When I looked online, I found Thwaites Glacier is an unusually broad and vast Antarctic glacier located east of Mount Murphy, on the Walgreen Coast of Marie Byrd Land.  It was initially sighted by polar researchers in 1940 and mapped between 1959 to 1966.  The glacier was officially named in 1967 after the late American glaciologist Fredrik T. Thwaites.  The glacier flows into Pine Island Bay in the Amundsen Sea at surface speeds which exceed 1.2 miles (2 km) per year at its grounding line.  Like many other parts of the of the Earth’s surface where water is in solid form (cryosphere), Thwaites has been adversely affected by climate change and provides one of the more notable examples of the retreat of glaciers since 1850.  Since the 1980’s, Thwaites and Pine Island Glacier have been described as the “weak underbelly” of the West Antarctic Ice Sheet, in part because they seem vulnerable to irreversible retreat and collapse even under relatively little warming.  Theoretical studies of the stability of marine ice sheets and observations of large changes on these two glaciers suggest that if they were to go, the entire ice sheet is likely to eventually follow.

On March 15, 2002, the National Ice Center reported a major calving event took place when an iceberg named B-22 broke off from the Thwaites Glacier.  This iceberg was about 53 miles (85 km) long by 40 miles (65 km) wide with a total area of 2,120 miles2 (5,490 km2), or comparable to the US state of Rhode Island.  While most of the iceberg broke up quickly, the largest piece (B-22A), with an area of around 1,158-1⁄2 miles2 (3,000 km2) or “twice the size of Houston, Texas”, drifted near the glacier even as the rest of the glacier tongue continued to break up.  In 2012, the iceberg got stuck on seafloor, 33 miles (53 km) from the ice tongue, where its presence had some stabilizing impact on the rest of the glacier.  The iceberg started moving again in October 2022 and rapidly drifted to the northwest.  Lasting 20 years, it is likely to end up as one of the longest-lived icebergs in history.

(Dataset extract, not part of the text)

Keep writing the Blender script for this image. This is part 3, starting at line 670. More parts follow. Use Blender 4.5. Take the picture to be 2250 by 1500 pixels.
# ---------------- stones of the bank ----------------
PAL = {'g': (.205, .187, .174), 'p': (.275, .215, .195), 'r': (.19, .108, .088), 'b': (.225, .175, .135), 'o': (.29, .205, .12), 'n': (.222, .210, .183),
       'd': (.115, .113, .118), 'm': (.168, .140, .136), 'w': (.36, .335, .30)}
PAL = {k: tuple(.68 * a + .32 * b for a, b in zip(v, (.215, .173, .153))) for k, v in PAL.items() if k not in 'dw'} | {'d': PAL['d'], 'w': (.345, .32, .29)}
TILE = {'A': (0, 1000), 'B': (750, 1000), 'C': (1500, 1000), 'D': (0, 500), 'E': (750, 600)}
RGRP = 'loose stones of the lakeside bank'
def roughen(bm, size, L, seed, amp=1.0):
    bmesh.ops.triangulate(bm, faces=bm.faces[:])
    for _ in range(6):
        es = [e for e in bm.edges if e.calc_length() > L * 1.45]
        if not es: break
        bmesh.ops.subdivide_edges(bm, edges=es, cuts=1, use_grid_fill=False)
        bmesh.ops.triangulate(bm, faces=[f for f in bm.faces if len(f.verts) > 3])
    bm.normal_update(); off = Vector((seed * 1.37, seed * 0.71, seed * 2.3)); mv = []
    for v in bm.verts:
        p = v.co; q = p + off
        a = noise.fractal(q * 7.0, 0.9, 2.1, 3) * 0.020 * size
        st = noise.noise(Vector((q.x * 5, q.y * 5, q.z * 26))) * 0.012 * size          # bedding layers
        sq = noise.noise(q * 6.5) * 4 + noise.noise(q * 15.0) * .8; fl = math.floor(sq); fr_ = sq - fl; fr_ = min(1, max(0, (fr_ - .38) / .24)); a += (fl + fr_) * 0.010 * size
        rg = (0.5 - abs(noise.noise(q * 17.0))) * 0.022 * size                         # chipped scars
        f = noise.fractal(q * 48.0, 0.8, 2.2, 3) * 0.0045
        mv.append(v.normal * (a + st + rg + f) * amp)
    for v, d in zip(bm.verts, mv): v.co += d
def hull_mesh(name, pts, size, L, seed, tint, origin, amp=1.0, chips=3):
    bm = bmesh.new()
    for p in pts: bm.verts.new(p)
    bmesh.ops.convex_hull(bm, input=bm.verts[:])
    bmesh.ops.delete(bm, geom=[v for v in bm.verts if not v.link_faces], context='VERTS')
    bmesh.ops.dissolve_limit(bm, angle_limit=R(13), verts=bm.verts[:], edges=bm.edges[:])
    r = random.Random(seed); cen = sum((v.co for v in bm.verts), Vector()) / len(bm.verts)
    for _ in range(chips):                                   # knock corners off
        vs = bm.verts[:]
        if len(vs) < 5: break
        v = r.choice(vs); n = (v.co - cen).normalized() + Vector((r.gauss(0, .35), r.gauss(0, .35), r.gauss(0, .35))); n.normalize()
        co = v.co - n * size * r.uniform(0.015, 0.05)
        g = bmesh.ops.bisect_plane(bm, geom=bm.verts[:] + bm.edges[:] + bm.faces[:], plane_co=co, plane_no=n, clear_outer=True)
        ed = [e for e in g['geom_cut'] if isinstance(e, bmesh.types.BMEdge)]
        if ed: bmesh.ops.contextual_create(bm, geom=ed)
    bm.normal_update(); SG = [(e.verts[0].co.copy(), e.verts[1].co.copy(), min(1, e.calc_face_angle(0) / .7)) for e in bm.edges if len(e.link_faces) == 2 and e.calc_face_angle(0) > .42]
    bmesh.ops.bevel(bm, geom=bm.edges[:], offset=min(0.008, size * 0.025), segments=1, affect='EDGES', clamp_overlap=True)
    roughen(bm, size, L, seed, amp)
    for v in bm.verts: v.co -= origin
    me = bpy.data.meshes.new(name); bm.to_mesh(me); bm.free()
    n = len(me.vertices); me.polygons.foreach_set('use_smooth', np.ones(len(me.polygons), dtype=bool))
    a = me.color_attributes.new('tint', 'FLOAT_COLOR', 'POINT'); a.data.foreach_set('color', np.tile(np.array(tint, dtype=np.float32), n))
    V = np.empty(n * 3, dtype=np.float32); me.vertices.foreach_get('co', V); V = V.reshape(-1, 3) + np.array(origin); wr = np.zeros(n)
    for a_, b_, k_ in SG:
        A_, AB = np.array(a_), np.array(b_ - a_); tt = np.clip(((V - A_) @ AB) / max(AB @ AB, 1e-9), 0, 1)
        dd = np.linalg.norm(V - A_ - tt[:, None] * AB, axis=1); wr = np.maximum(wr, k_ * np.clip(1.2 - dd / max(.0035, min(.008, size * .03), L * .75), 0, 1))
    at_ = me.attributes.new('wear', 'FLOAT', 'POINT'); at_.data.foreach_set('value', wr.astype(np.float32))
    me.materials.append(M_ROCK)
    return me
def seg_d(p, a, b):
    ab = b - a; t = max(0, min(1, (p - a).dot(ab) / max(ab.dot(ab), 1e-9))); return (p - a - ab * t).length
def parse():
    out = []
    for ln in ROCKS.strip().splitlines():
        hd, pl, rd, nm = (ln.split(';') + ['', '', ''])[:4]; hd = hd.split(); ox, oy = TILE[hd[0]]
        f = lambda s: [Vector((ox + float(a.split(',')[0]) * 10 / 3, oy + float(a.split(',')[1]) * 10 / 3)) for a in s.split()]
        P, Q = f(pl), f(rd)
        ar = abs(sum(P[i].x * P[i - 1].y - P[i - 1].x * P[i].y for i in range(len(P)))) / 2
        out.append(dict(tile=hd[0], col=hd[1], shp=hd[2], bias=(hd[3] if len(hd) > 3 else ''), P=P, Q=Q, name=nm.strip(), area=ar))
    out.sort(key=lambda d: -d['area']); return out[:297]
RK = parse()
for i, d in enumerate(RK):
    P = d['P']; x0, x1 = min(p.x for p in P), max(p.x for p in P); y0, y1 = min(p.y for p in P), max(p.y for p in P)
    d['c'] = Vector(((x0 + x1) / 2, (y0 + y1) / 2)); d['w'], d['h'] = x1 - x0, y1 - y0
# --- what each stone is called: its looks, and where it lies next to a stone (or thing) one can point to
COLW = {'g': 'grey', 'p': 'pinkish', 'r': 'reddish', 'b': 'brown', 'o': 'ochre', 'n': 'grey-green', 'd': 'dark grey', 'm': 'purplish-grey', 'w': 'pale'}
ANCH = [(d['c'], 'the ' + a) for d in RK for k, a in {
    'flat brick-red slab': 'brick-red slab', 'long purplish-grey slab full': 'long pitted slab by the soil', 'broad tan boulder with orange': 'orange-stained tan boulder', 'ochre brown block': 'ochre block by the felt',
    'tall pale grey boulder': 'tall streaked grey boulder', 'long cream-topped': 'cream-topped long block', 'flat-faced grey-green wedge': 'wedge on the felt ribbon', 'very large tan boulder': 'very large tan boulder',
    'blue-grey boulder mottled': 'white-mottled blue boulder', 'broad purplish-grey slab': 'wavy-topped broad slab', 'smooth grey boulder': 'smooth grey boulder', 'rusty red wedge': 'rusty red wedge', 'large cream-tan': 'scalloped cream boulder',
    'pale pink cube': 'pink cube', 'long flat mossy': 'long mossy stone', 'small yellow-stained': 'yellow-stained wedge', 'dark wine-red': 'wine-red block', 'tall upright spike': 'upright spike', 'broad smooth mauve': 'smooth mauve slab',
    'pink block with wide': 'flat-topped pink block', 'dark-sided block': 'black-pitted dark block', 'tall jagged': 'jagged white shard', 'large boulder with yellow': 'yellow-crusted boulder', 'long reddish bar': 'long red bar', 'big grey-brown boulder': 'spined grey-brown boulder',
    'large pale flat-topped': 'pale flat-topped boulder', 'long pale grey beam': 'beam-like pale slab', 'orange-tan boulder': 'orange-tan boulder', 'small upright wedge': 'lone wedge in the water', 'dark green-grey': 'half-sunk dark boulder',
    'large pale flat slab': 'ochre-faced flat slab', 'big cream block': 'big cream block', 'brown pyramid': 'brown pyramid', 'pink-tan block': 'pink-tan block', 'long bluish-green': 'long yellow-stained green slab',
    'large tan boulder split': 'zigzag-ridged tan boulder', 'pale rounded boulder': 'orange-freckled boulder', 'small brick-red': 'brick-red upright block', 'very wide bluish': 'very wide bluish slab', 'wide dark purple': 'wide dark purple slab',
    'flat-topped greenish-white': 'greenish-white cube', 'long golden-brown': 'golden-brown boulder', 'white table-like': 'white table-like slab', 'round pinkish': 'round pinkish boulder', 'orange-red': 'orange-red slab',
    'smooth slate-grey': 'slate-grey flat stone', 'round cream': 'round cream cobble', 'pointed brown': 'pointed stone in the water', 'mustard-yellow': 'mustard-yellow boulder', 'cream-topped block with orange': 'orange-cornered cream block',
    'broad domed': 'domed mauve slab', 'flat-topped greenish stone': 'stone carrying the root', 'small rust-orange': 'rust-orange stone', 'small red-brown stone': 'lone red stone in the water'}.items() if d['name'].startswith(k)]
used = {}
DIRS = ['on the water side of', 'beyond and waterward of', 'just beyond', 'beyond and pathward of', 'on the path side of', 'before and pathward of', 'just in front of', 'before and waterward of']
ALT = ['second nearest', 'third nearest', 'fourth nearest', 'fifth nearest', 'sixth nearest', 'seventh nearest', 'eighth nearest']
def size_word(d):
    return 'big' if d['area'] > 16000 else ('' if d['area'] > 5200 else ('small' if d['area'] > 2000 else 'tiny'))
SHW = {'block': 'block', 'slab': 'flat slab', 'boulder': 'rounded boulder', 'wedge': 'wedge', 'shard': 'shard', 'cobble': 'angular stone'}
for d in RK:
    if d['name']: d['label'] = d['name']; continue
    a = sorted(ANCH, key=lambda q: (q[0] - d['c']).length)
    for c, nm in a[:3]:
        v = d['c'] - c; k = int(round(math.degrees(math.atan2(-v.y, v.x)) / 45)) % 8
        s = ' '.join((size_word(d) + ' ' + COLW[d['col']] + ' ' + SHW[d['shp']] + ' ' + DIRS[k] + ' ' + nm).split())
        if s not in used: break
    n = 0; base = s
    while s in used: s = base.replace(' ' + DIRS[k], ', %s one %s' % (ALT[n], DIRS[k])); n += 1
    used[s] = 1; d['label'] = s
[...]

THOUGHTS:  When I blogged about the Thwaites Glacier last year, I mentioned it has been dubbed the Doomsday Glacier by some.  Since 1947 the members of the Bulletin of the Atomic Scientists have maintained The Doomsday Clock as a symbol that represents the likelihood of a human-made global catastrophe.  The clock is a metaphor (not a prediction) for the threat to humanity from unchecked scientific and technological advances.  These predictions are now mostly driven by climate change.  I can imagine a T-Rex looking up 66 million years ago and saying, “Oh look, another pretty comet!”  Act for all.  Change is coming and it starts with you.